On a streetcar, he finally summons up the courage to have a conversation with her. Politely, she tells him that she is not Sylvie. She has only been in town for a year. "A disaster," she says. "A disaster," he says too. "It's not nice to follow someone," she says. She reveals that she knew, and tried to shake him off, and it went on for hours, and was very unpleasant for her. He apologizes profusely. Then she tells him her stop is coming, and she hopes he won't get off. Of course not, he says.

Sadness in his face.

A noisy bar in the evening reveals him sitting next to another pretty, brown-haired young woman. He says things, poetic things no doubt, into her hair. Then she gets up and dances with another man. Is she more interested in him? But "the third night" reveals her beside the protagonist in bed.
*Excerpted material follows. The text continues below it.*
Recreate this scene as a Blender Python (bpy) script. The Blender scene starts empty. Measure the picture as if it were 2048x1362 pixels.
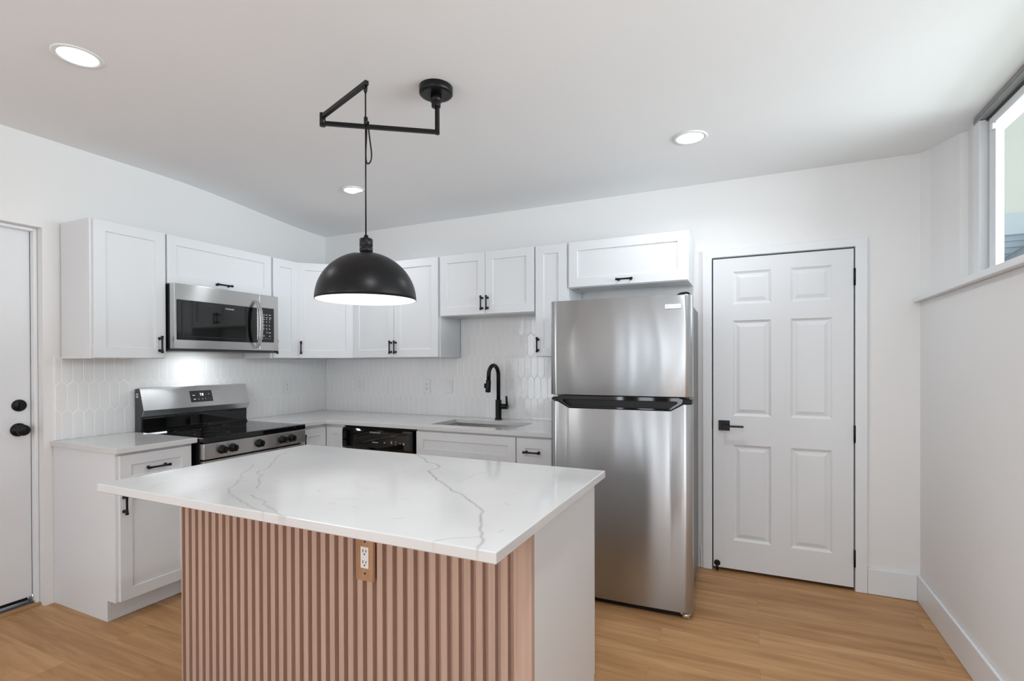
import bpy, bmesh, math, random
from mathutils import Vector, Matrix, noise
random.seed(7)
PI = math.pi
S = bpy.context.scene
COL = S.collection

# ------------------------------------------------------------------ camera, world, large lights, exposure
cam_d = bpy.data.cameras.new('camera')
cam = bpy.data.objects.new('camera', cam_d)
COL.objects.link(cam)
S.camera = cam
cam_d.sensor_fit = 'HORIZONTAL'
cam_d.sensor_width = 36.0
cam_d.lens = 1021.49 * 36.0 / 2048.0
cam_d.shift_y = 48.8 / 2048.0
cam_d.clip_start = 0.05
yaw, pitch, roll = 0.4359, -0.0047, -0.0031
_f = Vector((-math.sin(yaw), math.cos(yaw), 0)); _r = Vector((math.cos(yaw), math.sin(yaw), 0)); _u = Vector((0, 0, 1))
_f2 = _f * math.cos(pitch) + _u * math.sin(pitch); _u2 = _u * math.cos(pitch) - _f * math.sin(pitch)
_r3 = _r * math.cos(roll) + _u2 * math.sin(roll); _u3 = _u2 * math.cos(roll) - _r * math.sin(roll)
_m = Matrix((_r3, _u3, -_f2)).transposed().to_4x4()
_m.translation = Vector((3.62, -3.62, 1.37))
cam.matrix_world = _m

S.view_settings.view_transform = 'Standard'
S.view_settings.look = 'None'
S.view_settings.gamma = 1.0
S.view_settings.exposure = 0.14
S.view_settings.use_curve_mapping = False

W = bpy.data.worlds.new('world'); S.world = W; W.use_nodes = True
W.node_tree.nodes['Background'].inputs[0].default_value = (0.80, 0.86, 0.93, 1)
W.node_tree.nodes['Background'].inputs[1].default_value = 1.5

def area_light(name, loc, target, sx, sy, power, color=(1, 1, 1), shape='RECTANGLE', spread=180):
    d = bpy.data.lights.new(name, 'AREA'); d.shape = shape; d.size = sx; d.size_y = sy
    d.energy = power; d.color = color; d.spread = math.radians(spread)
    o = bpy.data.objects.new(name, d); COL.objects.link(o); o.location = loc
    o.rotation_euler = (Vector(target) - Vector(loc)).to_track_quat('-Z', 'Y').to_euler()
    return o
REAR = -7.2
# light in openings built in the walls: left and wide rear ones are added fill, narrow rear ones daylight
DAY = (0.915, 0.975, 1.045)
area_light('added_fill_left', (-0.03, -5.4, 1.4), (4.0, -5.4, 1.5), 1.4, 1.7, 36, DAY)  # unseen fill lamp added to light the right side of the room
area_light('added_fill_rear_wide', (3.70, REAR - 0.02, 1.3), (3.70, 0, 1.3), 1.2, 2.0, 26, DAY)  # unseen wide fill lamp added behind the camera
area_light('daylight_rear_slim', (2.24, REAR - 0.16, 1.25), (2.24, 0, 1.25), 0.26, 2.40, 7, DAY)
area_light('daylight_rear_slot', (1.78, REAR - 0.16, 1.25), (1.78, 0, 1.25), 0.12, 2.40, 5, DAY)
area_light('daylight_rear_right', (2.80, REAR - 0.16, 1.25), (2.80, 0, 1.25), 0.30, 2.40, 8, DAY)
# daylight outside the high side window: skylight thrown deep into the room, and light straight in
area_light('daylight_side', (8.5, -1.75, 1.8), (1.0, -1.9, 2.3), 5.0, 2.0, 360, DAY)
area_light('daylight_side_low', (6.4, -1.75, 1.65), (1.0, -1.9, 2.55), 3.0, 1.3, 24, DAY, spread=120)

# ------------------------------------------------------------------ materials
def mat(name, col, rough=0.5, metal=0.0, spec=0.5, coat=0.0, emis=None, estr=0.0, aniso=0.0):
    m = bpy.data.materials.new(name); m.use_nodes = True
    b = m.node_tree.nodes['Principled BSDF']
    b.inputs['Base Color'].default_value = (*col, 1)
    b.inputs['Roughness'].default_value = rough
    b.inputs['Metallic'].default_value = metal
    b.inputs['Specular IOR Level'].default_value = spec
    b.inputs['Coat Weight'].default_value = coat
    b.inputs['Anisotropic'].default_value = aniso
    if emis:
        b.inputs['Emission Color'].default_value = (*emis, 1); b.inputs['Emission Strength'].default_value = estr
    return m
def nodes(m): return m.node_tree.nodes, m.node_tree.links, m.node_tree.nodes['Principled BSDF']
def add_noise_bump(m, scale=60, strength=0.02, dist=0.01, stretch=(1, 1, 1), detail=2):
    n, l, b = nodes(m)
    tc = n.new('ShaderNodeTexCoord'); mp = n.new('ShaderNodeMapping'); mp.inputs['Scale'].default_value = stretch
    nz = n.new('ShaderNodeTexNoise'); nz.inputs['Scale'].default_value = scale; nz.inputs['Detail'].default_value = detail
    bp = n.new('ShaderNodeBump'); bp.inputs['Strength'].default_value = strength; bp.inputs['Distance'].default_value = dist
    l.new(tc.outputs['Object'], mp.inputs[0]); l.new(mp.outputs[0], nz.inputs['Vector'])
    l.new(nz.outputs['Fac'], bp.inputs['Height']); l.new(bp.outputs[0], b.inputs['Normal'])
    return nz
WALL = mat('wall_paint', (0.842, 0.838, 0.832), 0.6, spec=0.3); add_noise_bump(WALL, 180, 0.06, 0.002)
CEIL = mat('ceiling_paint', (0.89, 0.90, 0.91), 0.7, spec=0.2); add_noise_bump(CEIL, 140, 0.05, 0.002)
TRIM = mat('trim_paint', (0.82, 0.84, 0.855), 0.35, spec=0.45); add_noise_bump(TRIM, 30, 0.02, 0.002)
DOORP = mat('door_paint', (0.785, 0.80, 0.815), 0.38, spec=0.45); add_noise_bump(DOORP, 30, 0.02, 0.002)
CAB = mat('cabinet_lacquer', (0.768, 0.788, 0.805), 0.33, spec=0.45); add_noise_bump(CAB, 20, 0.015, 0.002)
BLK = mat('black_metal', (0.005, 0.005, 0.0055), 0.36, spec=0.28); add_noise_bump(BLK, 200, 0.05, 0.001)
BLKP = mat('black_plastic', (0.005, 0.005, 0.0055), 0.4, spec=0.3); add_noise_bump(BLKP, 200, 0.05, 0.001)
BGLASS = mat('black_glass', (0.004, 0.004, 0.004), 0.04, spec=0.6); add_noise_bump(BGLASS, 3, 0.01, 0.002)
GREY = mat('appliance_grey', (0.20, 0.20, 0.205), 0.42, spec=0.4); add_noise_bump(GREY, 300, 0.08, 0.001)
DGREY = mat('charcoal_steel', (0.045, 0.05, 0.052), 0.4); add_noise_bump(DGREY, 200, 0.05, 0.001)
GROUT = mat('grout', (0.97, 0.97, 0.97), 0.7); add_noise_bump(GROUT, 200, 0.1, 0.001)
TILE = mat('white_glaze', (0.85, 0.85, 0.845), 0.12, spec=0.5); add_noise_bump(TILE, 14, 0.25, 0.004)
PLASTIC = mat('white_plastic', (0.82, 0.82, 0.82), 0.3); add_noise_bump(PLASTIC, 60, 0.02, 0.001)
DARKSLOT = mat('dark_slot', (0.02, 0.02, 0.02), 0.6); add_noise_bump(DARKSLOT, 60, 0.02, 0.001)
PRINT = mat('white_print', (0.75, 0.75, 0.76), 0.5); add_noise_bump(PRINT, 60, 0.02, 0.001)
DPRINT = mat('dark_print', (0.05, 0.05, 0.055), 0.5); add_noise_bump(DPRINT, 60, 0.02, 0.001)
LED = mat('display_digits', (0.8, 0.8, 0.8), 0.5, emis=(0.9, 0.95, 1), estr=1.2); add_noise_bump(LED, 60, 0.02, 0.001)
DIFF = mat('lamp_diffuser', (0.9, 0.9, 0.9), 0.5, emis=(1, 0.98, 0.95), estr=4.0); add_noise_bump(DIFF, 60, 0.02, 0.001)
BULB = mat('lamp_bulb', (0.9, 0.9, 0.9), 0.5, emis=(1, 0.98, 0.95), estr=3.0); add_noise_bump(BULB, 60, 0.02, 0.001)
SHADEIN = mat('shade_white_inside', (0.9, 0.9, 0.9), 0.5); add_noise_bump(SHADEIN, 60, 0.02, 0.001)
CHROME = mat('bright_metal', (0.75, 0.75, 0.75), 0.18, 1.0); add_noise_bump(CHROME, 60, 0.02, 0.001)
BRICKY = mat('threshold_wood', (0.42, 0.25, 0.12), 0.5); add_noise_bump(BRICKY, 40, 0.2, 0.002, (8, 1, 1))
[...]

His next day he sits till dusk at a bus stop, again watching people.

Guerin, who has won prizes for his films, especially his 2001 documentary Under Construction (and Sylvia was nominated for the Golden Lion at Venice this year), is a masterful people-watcher. In the City of Sylvia is beautifully shot, and makes superb use of the chance (and sometimes perhaps imposed) symbolism of street graffiti and ordinary people going about their daily takes. Strasbourg itself is the real subject of this film: in summer, it's open, airy, peaceful, lovely.Another subject is the hunt for love. Is "he" shy and hopelessly romantic? Or is his search for "Sylvie" just an excuse, a sham--or a scam? We have to decide by ourselves. The film is open-ended. You project yourself into it. For me it brought back some very familiar emotions of that time in my own life.

Shown as an official selection of the 2007 New York Film Festival at Lincoln Center.